Türkiye Futbol Federasyonu Başkan Vekili Servet Yardımcı, sezonun kalanının haziran ayının ikinci haftasından itibaren seyircisiz ve deplasmanlı olarak oynanacağını söylemişti. Yardımcı, İstanbul’da oynanacak Şampiyonlar Ligi Finali için de UEFA’nın 27 Mayıs’ta nihai kararını vereceğini belirtmişti.
Salgının seyrini henüz bilemediklerini kaydeden Kara şunları söyledi: “Bu, bizim kurallara ve önerilere ne kadar uyduğumuzla ilgili. Liglerin yeniden başlaması için önümüzdeki yedi-10 günlük süreç bize fikir verecek. Sonrasında bölgesel verilere bakıp rahatlama işlemleri başlayacaktır. Ama liglerin açılıp oynanması konusunda karar vermemiz ve kesin bir şey söylemek için yedi-10 günlük süreye ihtiyacımız var.”
‘Yönetici bile gelmeyecek’
“Futbolun, basketbolun, voleybolun keyfi seyirci ile öncelikle bunu söylemek isterim. Ama eğer stada gidilecekse bazı şartları sağlamalıyız. Evet, futbolcuları korumalıyız. Ama sonra seyircileri de korumamız lazım. Ya seyircisiz oynanacaksa kimse olmayacak. Futbolcular hariç, teknik direktör, teknik ekibi, malzemeci, sağlık ekibi ve masör dışında kimse olmayacak. Yönetici dahi gelmeyecek.”
‘Maksimum 3 bin kişi’
“Statta lavoba, giriş-çıkış kapın uygunsa, kişileri tek tek içeri alabiliyorsan yani bu altyapın varsa statta 1-3 bin kişi arasında seyirci olabilir. Ama en ufak birisinde bile eksik olursa zincir kırılır. Aldığın tüm önlemler boşa gider. Hepsi aksar.”
‘Şampiyonalar ligi finalinin seyircili oynanması zor’
“Her Şampiyonlar Ligi finalinde dünyanın pek çok noktasından insanlar geliyor. Bu organizasyonu, iki ülkenin finali olarak ele alamayız. Çünkü dediğim gibi dünyanın dört bir yanından akın ediliyor. Her ülkedeki vaka sayısı sürekli olarak iniş-çıkış gösterebiliyor. İki hafta sonraki rakamlarla bu iş daha farklı bir noktaya çevrilebilir. Ama bu finalin seyircili oynanması bugünün şartlarında zor gözüküyor.”
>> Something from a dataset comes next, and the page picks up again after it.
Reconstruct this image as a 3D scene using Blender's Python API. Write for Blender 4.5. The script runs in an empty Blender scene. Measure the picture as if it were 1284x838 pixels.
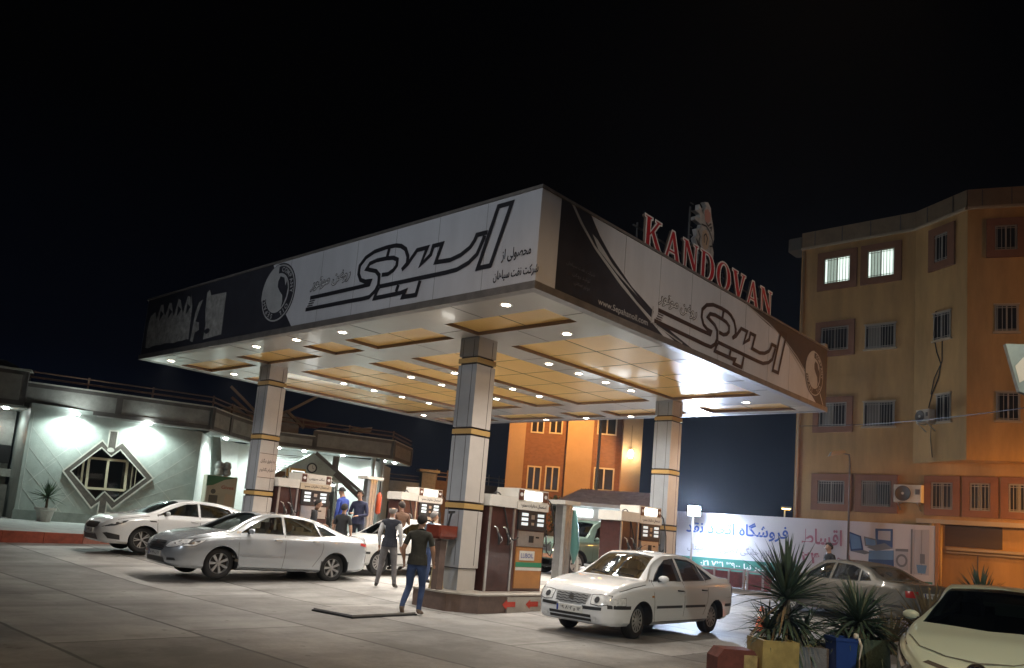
import bpy, bmesh, math, random
from mathutils import Vector, Matrix, Euler
from mathutils.bvhtree import BVHTree
R = math.radians
random.seed(7)
scn = bpy.context.scene
col = scn.collection

# ------------------------------------------------------------------ camera
cam_d = bpy.data.cameras.new('camera')
cam = bpy.data.objects.new('camera', cam_d)
col.objects.link(cam)
scn.camera = cam
PITCH, ROLL, FPX, CAM_H = 0.1404, 0.0849, 1012.8, 1.64
cam_d.sensor_fit = 'HORIZONTAL'
cam_d.sensor_width = 36.0
cam_d.lens = FPX / 1284 * 36.0
cam_d.shift_y = (520 - 419) / 1284.0
cam_d.clip_end = 2000
cam_d.clip_start = 0.05
_F = Vector((0, math.cos(PITCH), math.sin(PITCH)))
_R = Vector((1, 0, 0))
_U = _R.cross(_F)
_r2 = _R * math.cos(ROLL) + _U * math.sin(ROLL)
_u2 = -_R * math.sin(ROLL) + _U * math.cos(ROLL)
cam.matrix_world = Matrix(((_r2.x, _u2.x, -_F.x, 0), (_r2.y, _u2.y, -_F.y, 0), (_r2.z, _u2.z, -_F.z, CAM_H), (0, 0, 0, 1)))

# ------------------------------------------------------------------ exposure, sky
scn.view_settings.view_transform = 'Standard'
scn.view_settings.look = 'None'
scn.view_settings.exposure = 0.4
scn.view_settings.gamma = 1.0
try:
    scn.cycles.use_denoising = True
    scn.cycles.max_bounces = 6
    scn.cycles.diffuse_bounces = 3
    scn.cycles.glossy_bounces = 3
    scn.cycles.transparent_max_bounces = 8
    scn.cycles.sample_clamp_indirect = 4.0
    scn.cycles.caustics_reflective = False
    scn.cycles.caustics_refractive = False
    scn.cycles.use_light_tree = True
except Exception:
    pass
world = bpy.data.worlds.new('World')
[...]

‘Adaya bırakılmış gibi yaşayacaklar’
“Tek bir şehirde oynamak ideal olandır. Ama hangi şehir olacağına bakmak için insan hareketliliğini görmek lazım. Bir takım, bir otelde kalacak ve minumum temas sağlayacak. Yani o kişiler bir adaya bırakılmış gibi bir yaşam sürecek.”